▶ _WRITTEN INSTRUCTION_: Write out the whole of the material exactly.

▶ _SUPPLIED MATERIAL_:

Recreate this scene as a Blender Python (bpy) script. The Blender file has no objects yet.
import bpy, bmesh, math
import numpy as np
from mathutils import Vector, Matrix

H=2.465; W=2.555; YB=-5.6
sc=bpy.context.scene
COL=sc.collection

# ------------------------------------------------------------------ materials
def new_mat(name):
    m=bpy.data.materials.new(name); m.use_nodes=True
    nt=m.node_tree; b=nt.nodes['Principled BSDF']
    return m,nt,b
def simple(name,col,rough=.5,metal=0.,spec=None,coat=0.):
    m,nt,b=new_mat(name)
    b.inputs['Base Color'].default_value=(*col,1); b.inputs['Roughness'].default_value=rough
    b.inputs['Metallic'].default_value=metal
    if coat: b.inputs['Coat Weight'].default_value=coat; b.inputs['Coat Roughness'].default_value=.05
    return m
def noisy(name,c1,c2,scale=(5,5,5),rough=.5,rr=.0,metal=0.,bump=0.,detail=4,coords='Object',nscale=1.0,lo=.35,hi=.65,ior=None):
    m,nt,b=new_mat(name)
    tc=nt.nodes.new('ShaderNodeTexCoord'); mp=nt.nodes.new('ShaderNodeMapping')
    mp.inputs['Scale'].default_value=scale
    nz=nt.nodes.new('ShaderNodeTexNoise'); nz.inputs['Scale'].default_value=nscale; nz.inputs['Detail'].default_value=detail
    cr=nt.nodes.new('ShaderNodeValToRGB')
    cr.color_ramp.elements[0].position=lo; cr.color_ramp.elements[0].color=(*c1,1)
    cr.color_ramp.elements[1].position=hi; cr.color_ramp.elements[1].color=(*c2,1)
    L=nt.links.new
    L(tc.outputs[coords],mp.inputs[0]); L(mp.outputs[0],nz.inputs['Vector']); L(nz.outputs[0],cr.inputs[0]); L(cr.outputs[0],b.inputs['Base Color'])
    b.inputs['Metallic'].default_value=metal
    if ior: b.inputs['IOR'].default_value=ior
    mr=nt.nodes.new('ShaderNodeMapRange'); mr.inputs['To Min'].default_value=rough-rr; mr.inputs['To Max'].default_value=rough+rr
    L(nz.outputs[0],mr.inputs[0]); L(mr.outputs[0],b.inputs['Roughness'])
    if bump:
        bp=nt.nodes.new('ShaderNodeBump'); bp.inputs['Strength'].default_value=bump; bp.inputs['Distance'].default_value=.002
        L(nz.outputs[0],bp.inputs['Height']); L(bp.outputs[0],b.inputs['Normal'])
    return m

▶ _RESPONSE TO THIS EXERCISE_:
Recreate this scene as a Blender Python (bpy) script. The Blender file has no objects yet.
import bpy, bmesh, math
import numpy as np
from mathutils import Vector, Matrix

H=2.465; W=2.555; YB=-5.6
sc=bpy.context.scene
COL=sc.collection

# ------------------------------------------------------------------ materials
def new_mat(name):
    m=bpy.data.materials.new(name); m.use_nodes=True
    nt=m.node_tree; b=nt.nodes['Principled BSDF']
    return m,nt,b
def simple(name,col,rough=.5,metal=0.,spec=None,coat=0.):
    m,nt,b=new_mat(name)
    b.inputs['Base Color'].default_value=(*col,1); b.inputs['Roughness'].default_value=rough
    b.inputs['Metallic'].default_value=metal
    if coat: b.inputs['Coat Weight'].default_value=coat; b.inputs['Coat Roughness'].default_value=.05
    return m
def noisy(name,c1,c2,scale=(5,5,5),rough=.5,rr=.0,metal=0.,bump=0.,detail=4,coords='Object',nscale=1.0,lo=.35,hi=.65,ior=None):
    m,nt,b=new_mat(name)
    tc=nt.nodes.new('ShaderNodeTexCoord'); mp=nt.nodes.new('ShaderNodeMapping')
    mp.inputs['Scale'].default_value=scale
    nz=nt.nodes.new('ShaderNodeTexNoise'); nz.inputs['Scale'].default_value=nscale; nz.inputs['Detail'].default_value=detail
    cr=nt.nodes.new('ShaderNodeValToRGB')
    cr.color_ramp.elements[0].position=lo; cr.color_ramp.elements[0].color=(*c1,1)
    cr.color_ramp.elements[1].position=hi; cr.color_ramp.elements[1].color=(*c2,1)
    L=nt.links.new
    L(tc.outputs[coords],mp.inputs[0]); L(mp.outputs[0],nz.inputs['Vector']); L(nz.outputs[0],cr.inputs[0]); L(cr.outputs[0],b.inputs['Base Color'])
    b.inputs['Metallic'].default_value=metal
    if ior: b.inputs['IOR'].default_value=ior
    mr=nt.nodes.new('ShaderNodeMapRange'); mr.inputs['To Min'].default_value=rough-rr; mr.inputs['To Max'].default_value=rough+rr
    L(nz.outputs[0],mr.inputs[0]); L(mr.outputs[0],b.inputs['Roughness'])
    if bump:
        bp=nt.nodes.new('ShaderNodeBump'); bp.inputs['Strength'].default_value=bump; bp.inputs['Distance'].default_value=.002
        L(nz.outputs[0],bp.inputs['Height']); L(bp.outputs[0],b.inputs['Normal'])
    return m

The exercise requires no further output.